If I asked you to train in such a way that all you were to get really, really good at doing was delivering “an explosion of savage violence” how would that change the way you train?
What drills would you focus on?
Would it affect your additional cardio and strength trainings?
How would it change the way you think about “fighting”?

Does “An Explosion of Savage Violence” sound like something that is appropriate to “learning to fight” or developing the ability to withstand a “desperate struggle for survival”?
Which of these frames more closely depicts the truth of the real requirements of modern self protection?
Now ask yourself honestly, which of these frames is actually reflected by the way you are training and mentally and physically preparing yourself to deal with real world violence?
Are you a “fighter” or a “survivor”?
Which frame is more powerful for you? Which do you think is more honest and accurate to the type of combative pressure or violence you are likely to face?
In what context will you face violence? Where, when, with whom, under what cirmcumstances, what is your physical and emotional state likely to be, what is their physical and emotional state likely to be, what are their objectives, what are yours?
All these questions help to define the all important “context” – without a context for our training we are just engaging in mindless non goal orientated “activity” not “taking intelligent, decisive action to achieve an objective”.

Does this or could this describe your training? Does your current training inspire you and push you?
Does it encourage you to be more intelligent, more creative, more focussed, more developed as a human being or not?
Are you capable of delivering “an explosion of savage violence”? If this became your speciality and if you were capable do you think you would be more or less confident because of it.
Sometimes learning to “fight” and learning to “survive” can be two very different things solely relevant to two different contexts. Sometimes there is crossover, and that crossover CAN be useful SOMETIMES.
But then sometimes it simply dilutes and poisons.
Do you want to learn (state of acquisition) more and more street fight techniques? Or do you want to develop (state of being) more and more capabilities?
One is a paradigm of “having” the other of “being”. When the pressure is TRULY ON and you are in a “desperate struggle for survival” not a “fight” which do you think will count the most?
Sometimes being more rigorous and disciplined in HOW we “frame” and how we “think” about our training is more important and more POWERFUL a shift than WHAT we actually train.

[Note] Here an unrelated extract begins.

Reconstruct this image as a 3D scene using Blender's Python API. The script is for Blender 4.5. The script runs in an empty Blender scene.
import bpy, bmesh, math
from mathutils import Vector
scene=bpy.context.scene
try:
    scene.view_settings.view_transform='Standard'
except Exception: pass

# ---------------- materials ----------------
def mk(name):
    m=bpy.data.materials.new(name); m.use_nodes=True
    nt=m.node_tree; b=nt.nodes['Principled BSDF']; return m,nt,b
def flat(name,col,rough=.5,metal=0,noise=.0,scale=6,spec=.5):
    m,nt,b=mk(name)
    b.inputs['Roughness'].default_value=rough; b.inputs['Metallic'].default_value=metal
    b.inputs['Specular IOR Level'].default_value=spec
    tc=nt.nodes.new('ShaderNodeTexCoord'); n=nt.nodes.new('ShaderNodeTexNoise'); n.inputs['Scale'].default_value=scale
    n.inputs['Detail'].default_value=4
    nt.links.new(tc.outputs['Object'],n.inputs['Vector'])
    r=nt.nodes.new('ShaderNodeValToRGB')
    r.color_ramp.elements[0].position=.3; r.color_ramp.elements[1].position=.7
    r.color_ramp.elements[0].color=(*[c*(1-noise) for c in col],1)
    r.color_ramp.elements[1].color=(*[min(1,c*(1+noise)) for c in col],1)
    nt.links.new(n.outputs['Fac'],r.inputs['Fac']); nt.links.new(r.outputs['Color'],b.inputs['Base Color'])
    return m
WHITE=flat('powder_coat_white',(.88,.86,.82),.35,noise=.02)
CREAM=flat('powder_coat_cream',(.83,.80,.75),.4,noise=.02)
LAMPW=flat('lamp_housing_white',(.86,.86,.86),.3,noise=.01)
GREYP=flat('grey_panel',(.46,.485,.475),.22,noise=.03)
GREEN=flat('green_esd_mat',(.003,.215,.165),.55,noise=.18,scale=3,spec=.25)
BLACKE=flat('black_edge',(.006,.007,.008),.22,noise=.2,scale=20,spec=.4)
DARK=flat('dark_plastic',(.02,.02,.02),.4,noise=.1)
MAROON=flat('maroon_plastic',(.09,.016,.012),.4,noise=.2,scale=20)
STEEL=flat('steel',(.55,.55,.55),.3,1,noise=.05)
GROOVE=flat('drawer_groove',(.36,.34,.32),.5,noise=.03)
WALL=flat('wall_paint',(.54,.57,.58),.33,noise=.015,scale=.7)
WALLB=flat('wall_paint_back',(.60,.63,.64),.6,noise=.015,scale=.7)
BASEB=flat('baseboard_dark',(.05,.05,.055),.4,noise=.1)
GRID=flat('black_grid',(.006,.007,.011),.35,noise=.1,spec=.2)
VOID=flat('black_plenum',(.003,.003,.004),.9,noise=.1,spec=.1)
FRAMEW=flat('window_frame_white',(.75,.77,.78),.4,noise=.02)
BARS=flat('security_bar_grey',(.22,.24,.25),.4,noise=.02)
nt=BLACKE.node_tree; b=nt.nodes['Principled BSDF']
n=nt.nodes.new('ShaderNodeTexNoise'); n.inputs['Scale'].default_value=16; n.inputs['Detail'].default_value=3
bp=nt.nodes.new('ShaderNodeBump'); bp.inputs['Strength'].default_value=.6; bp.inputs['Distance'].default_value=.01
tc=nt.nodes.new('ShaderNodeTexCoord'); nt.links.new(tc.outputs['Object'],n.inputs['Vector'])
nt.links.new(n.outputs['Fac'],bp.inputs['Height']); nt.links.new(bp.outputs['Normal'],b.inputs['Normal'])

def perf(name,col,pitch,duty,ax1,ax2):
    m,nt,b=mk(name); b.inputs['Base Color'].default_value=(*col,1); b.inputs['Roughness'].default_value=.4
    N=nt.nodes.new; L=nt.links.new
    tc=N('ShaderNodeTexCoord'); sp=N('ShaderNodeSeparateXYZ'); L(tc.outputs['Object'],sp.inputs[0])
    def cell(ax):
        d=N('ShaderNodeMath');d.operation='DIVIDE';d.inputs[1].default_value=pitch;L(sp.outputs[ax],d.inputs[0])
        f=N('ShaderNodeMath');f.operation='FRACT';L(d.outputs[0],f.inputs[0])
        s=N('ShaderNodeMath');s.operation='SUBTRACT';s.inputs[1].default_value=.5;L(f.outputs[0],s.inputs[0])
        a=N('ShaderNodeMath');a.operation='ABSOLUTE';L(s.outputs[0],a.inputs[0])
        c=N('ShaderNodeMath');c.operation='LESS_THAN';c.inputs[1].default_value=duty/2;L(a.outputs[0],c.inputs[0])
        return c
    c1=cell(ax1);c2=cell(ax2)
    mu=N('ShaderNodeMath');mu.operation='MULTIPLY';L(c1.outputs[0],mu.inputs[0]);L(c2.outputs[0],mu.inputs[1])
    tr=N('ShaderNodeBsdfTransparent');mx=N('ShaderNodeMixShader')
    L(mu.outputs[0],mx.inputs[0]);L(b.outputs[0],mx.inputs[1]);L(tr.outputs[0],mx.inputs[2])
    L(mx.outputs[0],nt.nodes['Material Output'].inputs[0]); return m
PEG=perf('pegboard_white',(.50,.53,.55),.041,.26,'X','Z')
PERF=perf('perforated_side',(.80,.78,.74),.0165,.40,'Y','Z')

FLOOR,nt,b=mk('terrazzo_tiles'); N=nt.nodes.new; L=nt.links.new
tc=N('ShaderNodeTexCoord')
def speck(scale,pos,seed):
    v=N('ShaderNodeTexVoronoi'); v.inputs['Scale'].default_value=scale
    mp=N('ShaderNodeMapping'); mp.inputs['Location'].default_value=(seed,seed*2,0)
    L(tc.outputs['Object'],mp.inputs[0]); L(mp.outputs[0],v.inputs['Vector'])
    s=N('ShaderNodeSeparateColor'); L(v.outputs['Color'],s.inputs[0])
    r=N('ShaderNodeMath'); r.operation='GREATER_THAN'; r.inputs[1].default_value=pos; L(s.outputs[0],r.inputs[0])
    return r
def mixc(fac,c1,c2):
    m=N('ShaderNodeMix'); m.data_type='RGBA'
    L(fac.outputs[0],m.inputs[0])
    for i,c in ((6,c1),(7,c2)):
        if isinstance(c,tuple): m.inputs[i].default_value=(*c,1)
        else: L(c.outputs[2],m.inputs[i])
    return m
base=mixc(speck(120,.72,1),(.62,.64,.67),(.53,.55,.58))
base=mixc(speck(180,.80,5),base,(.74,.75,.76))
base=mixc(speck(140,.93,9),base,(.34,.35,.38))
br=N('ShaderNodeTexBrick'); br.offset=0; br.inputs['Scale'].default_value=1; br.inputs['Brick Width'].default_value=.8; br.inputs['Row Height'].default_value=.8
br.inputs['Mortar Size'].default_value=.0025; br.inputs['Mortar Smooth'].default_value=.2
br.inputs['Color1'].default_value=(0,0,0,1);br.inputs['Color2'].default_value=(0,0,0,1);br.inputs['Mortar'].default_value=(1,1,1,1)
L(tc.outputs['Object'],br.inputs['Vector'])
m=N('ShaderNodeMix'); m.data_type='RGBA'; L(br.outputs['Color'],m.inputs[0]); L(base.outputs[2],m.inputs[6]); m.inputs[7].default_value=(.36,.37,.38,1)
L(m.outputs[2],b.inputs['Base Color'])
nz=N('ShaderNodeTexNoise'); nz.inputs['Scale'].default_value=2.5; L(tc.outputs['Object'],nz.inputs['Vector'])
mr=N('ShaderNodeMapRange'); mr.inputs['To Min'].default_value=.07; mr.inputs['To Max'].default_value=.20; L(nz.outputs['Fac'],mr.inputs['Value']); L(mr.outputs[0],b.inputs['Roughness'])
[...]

IF you are truly being backed into a corner with no further options and IF any kind of physical action on your part WOULD actually improve your chances of survival then would “An Explosion of Savage Violence” that allows you to ruthlessly and brutally and repeatedly Attack the Attacker be a more appropriate response than “defending yourself”?
If we change the way we think, the way we linguistically represent the problem, we automatically redefine the solutions, thereby changing the actions we take and the results we get.
The results we seek are better, more intelligent more effective training that leads to greater survivability for the practitioner.